The English Infiltration: "Sharing Out"
In my inbox, a search of my email for “sharing out” returns six results from one PR fellow, one result for a coworker of his and one result from Dennis Kucinich. These first seven results usually go something like, “On behalf of the [name of publication], sharing out this item by [author name] “[title of piece].” OR! In a weirder one: “I’m sharing out [name’s] byline she wrote for the March issue of [client] [the “client” was in their own brackets!] [name of client magazine] (on sale is Feb 20) about how [summary of topic].” This seems sort of new in American English!

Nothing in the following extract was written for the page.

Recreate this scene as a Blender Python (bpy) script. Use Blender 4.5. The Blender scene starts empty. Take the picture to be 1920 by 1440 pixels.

The phrase sounds like some new take on “widecasting” or something like that. And when one Googles, there’s obviously quite a bit of stuff on “sharing out” an external hard drive, or a wifi connection, or other technical what-nots.

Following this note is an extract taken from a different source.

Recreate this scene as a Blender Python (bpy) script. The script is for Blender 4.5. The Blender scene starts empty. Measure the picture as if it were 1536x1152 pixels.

But the majority of other usage seems to be British English? It is even in Roget’s 21st Century Thesaurus, Third Edition, under “Main Entry: dole out.”
There is a reference to The Sharing-Out of Nuclear Attraction: or “I Can’t Think about Physics in Chemistry,” a 1998 paper on how chemistry and physics folks don’t work together (also from the UK).
Oh and: the Kucinich result, you ask? It was a recollection of Elizabeth Kucinich’s grandmother, sent to the Kucinich email list, upon which I was nonconsensually but pleasurably place. It goes: “In the evenings, my sister, Verity and I would gorge ourselves as Nan sat in her chair by the fire peeling and sharing out pears from the garden which had been wrapped in newspaper and stored in a cardboard box until their flavour and ripeness had reached a heavenly perfection.” AND GUESS WHO IS ENGLISH? That’s right. Elizabeth Kucinich, born in North Ockendon, England.
This is how things start: foreigners doing funny things with our language and then next thing we know, we talk like them.